An active/active cluster will require more hardware resources (CPU, RAM, I/O bandwidth and network bandwidth) than a single UM server to support the same throughput. These resources are required to physically run the additional servers in the cluster, transfer cluster state across the network, and store multiple copies of the complete cluster state. In high load situations it is recommended to deploy a separate network for intra-cluster traffic, to keep this separated from client (message publishing and subscribing) traffic.
When virtualization is used, it is highly recommended to allocate enough virtual resources to every node to handle the maximum expected load on the cluster, and to ensure these resources are not shared with any other virtual machine. This will help to prevent outages caused by a shortage of shared hardware resources during periods of high load.

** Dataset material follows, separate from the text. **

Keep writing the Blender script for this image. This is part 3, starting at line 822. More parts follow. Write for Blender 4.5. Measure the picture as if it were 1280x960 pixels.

Many virtual machine infrastructures have the ability to move virtual machines between physical hosts to automatically load balance (known as VMotion with VMWare). This capability is very attractive, but comes at a cost. While the virtual machine is being moved it will appear to be unavailable for a period of time, the length of which will depend on the network infrastructure and a number of other factors. If that period extends beyond a few seconds that can cause the UM cluster to regard the node as being unavailable and it will therefore be removed from the cluster. When the node then re-joins the cluster it will have to resynchronize with the other nodes, which can be expensive. Therefore if virtual machines are moved around routinely it can have a serious impact on cluster performance and availability.
Virtual machine (VM) live migration (VMware vMotion, Microsoft Hyper-V live migration) allows a perceived zero downtime migration of a running VM. This is a common capability, however it can complicate UM clustering as UM requires constant and timely responses due to having strong consistency guarantees. To deploy UM with infrastructure using live migration, it is imperative to deploy the infrastructure such that UM cluster communication is isolated from all storage, live migration and other infrastructure management traffic. It is highly recommended that it is on physically separate hardware.
The live migration scenario should be part of the load/stress testing to ensure that the cluster behaves as expected when migrations take place on the infrastructure it is deployed on.